Family policy is not just about money—and more money. Yes, resources help to provide the opportunity for children to have a good start in life, but the most important element in any family is good relationships, which most likely involve having both a mother and father around and, the evidence shows us, the parents being married. That is where Government can play a role. We are having the debate about the proper incentives and support that can help that family structure.
Finally, family policy is not only about mothers. As I said when I talked about Mark, it is about fathers too. It is worth saying that the time that my hon. Friend the Member for Erewash spoke for this morning—15 to 20 minutes—is roughly the time in the average working day that that a father 30 years ago would spend with his child. That that has improved is positive: indeed, a father today typically spends about the entire length of this debate—an hour and a half—and perhaps even a bit more time with their child in the average working day.
We must all recognise that the absence of a father has a profound effect, whether that be seen in problems for the children at school or in their future mental health, employment, and involvement with crime or misuse of drugs. That is why we welcome the approach right across Government of encouraging payment by results, giving incentives and measuring outcomes in all those policy areas that have at their heart the health and well-being of children. In particular, that approach will help to support and incentivise relationships that can become so frayed, but that are so fundamental to improving the outcomes for children.

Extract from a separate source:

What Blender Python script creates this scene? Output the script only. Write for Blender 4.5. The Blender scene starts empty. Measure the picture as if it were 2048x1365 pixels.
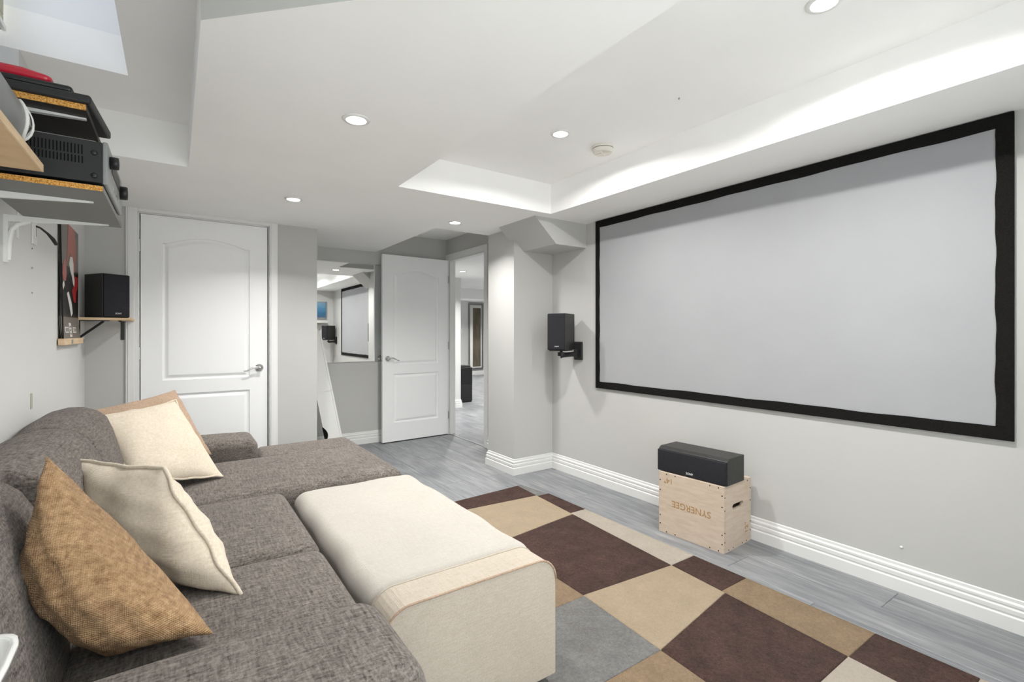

We have spoken about strong family attachment, the supervision of children, establishing boundaries, affection and emotional warmth, all of which are crucial not only to protect children but to enhance their health and well-being. I believe that this Government will be judged by results and should be judged most profoundly on whether we are protecting and doing our best for the most vulnerable and fighting poverty. The way that we will do all that is by strengthening the family.